Thursday, August 12, 2010

In Short

Shakespeare wrote that brevity is the soul of wit.

I am learning--and perhaps The Bard knew this as well--that brevity is also, at times, the soul of a good letter.

This thought occurred to me as I wrote to J, a college friend. J and I met very shortly after arriving as freshmen, and ran with a pack of friends from the university's honors program--yes, like good nerds we often studied together, but just as often you'd find us sharing dinner in the cafeteria, pondering life's big questions: "Do you think this fish filet is shaped kind of like Minnesota?" We had a standing date for Saturday Night Live, trekked through the snow together to late season football games and, as typical college students, enjoyed a party or two or seventeen (hey, even geeks have to cut loose).

What I really wanted to say to J--and the reason I put his name in the jar--was thanks for being a friend at a memorable time in my life--the start of my college years. I came to school knowing no one, but thanks to "the pack," it wasn't long before I felt right at home.

People are what make our memories real, I told J. Sure I remember the places I went, the places I lived, the classes I took and the jobs I had. But they really don't serve to cheer me or warm me or make me smile until I think about the people involved. I'm so lucky to have known some wonderful people in my life--more and more I understand that life's treasures are not material but instead the relationships and connections we form with one another ... Even as many relationships--like ours--were mostly transient and tied to a certain period in time, they still make up part of my history and part of who I am. They have had an effect on me that is lasting--and I believe positive.

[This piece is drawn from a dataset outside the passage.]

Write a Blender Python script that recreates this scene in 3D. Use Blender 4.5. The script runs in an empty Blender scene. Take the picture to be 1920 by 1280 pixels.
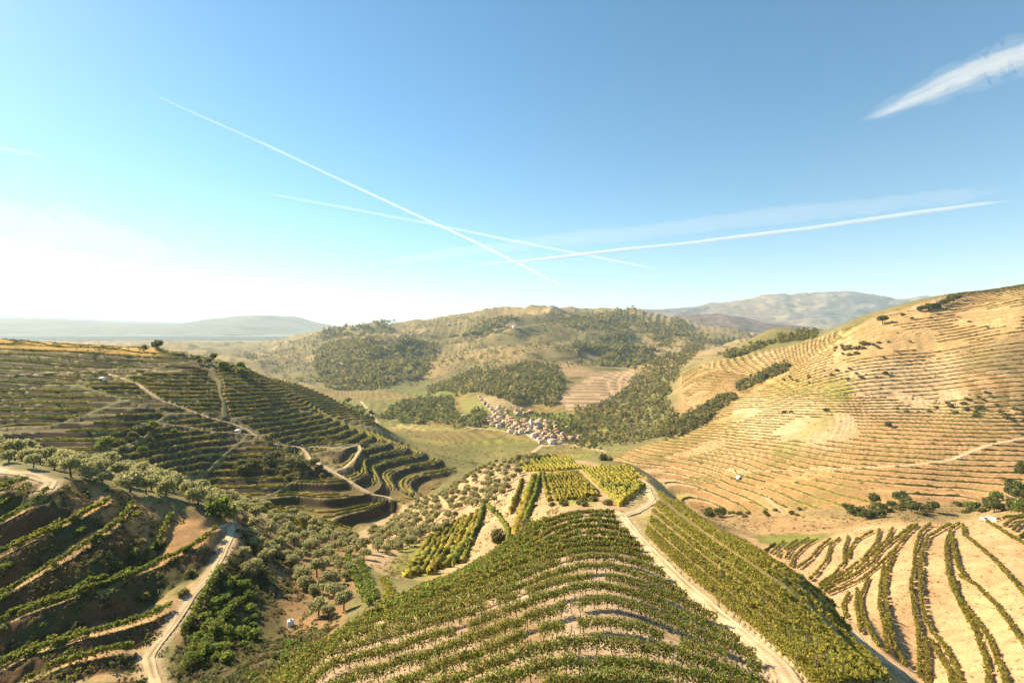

Maybe the phrase "relationship was mostly transient and tied to a certain period in time" should have been my tip off that I didn't have a lot to say to J beyond the simple thank you. And yet I still felt the need to write more. "Quality over quantity" just wasn't occurring to me as I sat, pen poised on paper, wondering what to possibly write next. Maybe I thought I needed to justify sending a real letter? I mean, heck, if I was just going to pop off a few words, why not just write an e-mail?

But.

As someone special remarked to me tonight, the beauty of a handwritten letter is not in how many words are written--it is in the words themselves, the spaces between, and how they are recorded and preserved on paper. "Just a couple sentences, depending on what they are, could be considered a beautiful letter," she said.

She's right, and fortunately I came to my senses before my writing-turned-babbling (wrabbling?) got out of control. I finished up the letter to J with a quick update on myself and an inquiry into how he was doing (I remembered him wanting to be a filmmaker, and he now lives in LA, which makes me wonder if that dream came true--just a few sentences back from him regarding his career could indeed be an interesting note).

J's letter isn't the first time I've found myself starting to "wrabble," as if I'm somehow getting more letter value by increasing the ratio of words written to postage paid. So I'm thankful for the reminder to refocus on the real point of The Letter Jar project--to tell people how I feel about them and the impact they've had on me. Those are sentiments worth expressing, whether it takes 20 words, or 2,000, or 20,000, to do it.

A RELATIVELY GOOD EDITOR: As a writer I've worked for a lot of different editors in my career, but none has ever been so kind--or so subtle--as my mother, who rightly observed that my blog post from earlier this week could have benefited from a little more work before it was published. "I liked your post about M," she said. "I did notice a few errors in grammar, which is very unlike you. I assumed you must have been very tired."

Leave it to mom to hit the nail on the head: yep, I was tired, and when I went back to reread the post, I cringed--describing my mistakes as "a few errors in grammar" was quite charitable. Thanks for reading, mom (and I did fix the post, and I promise I'm going to bed soon).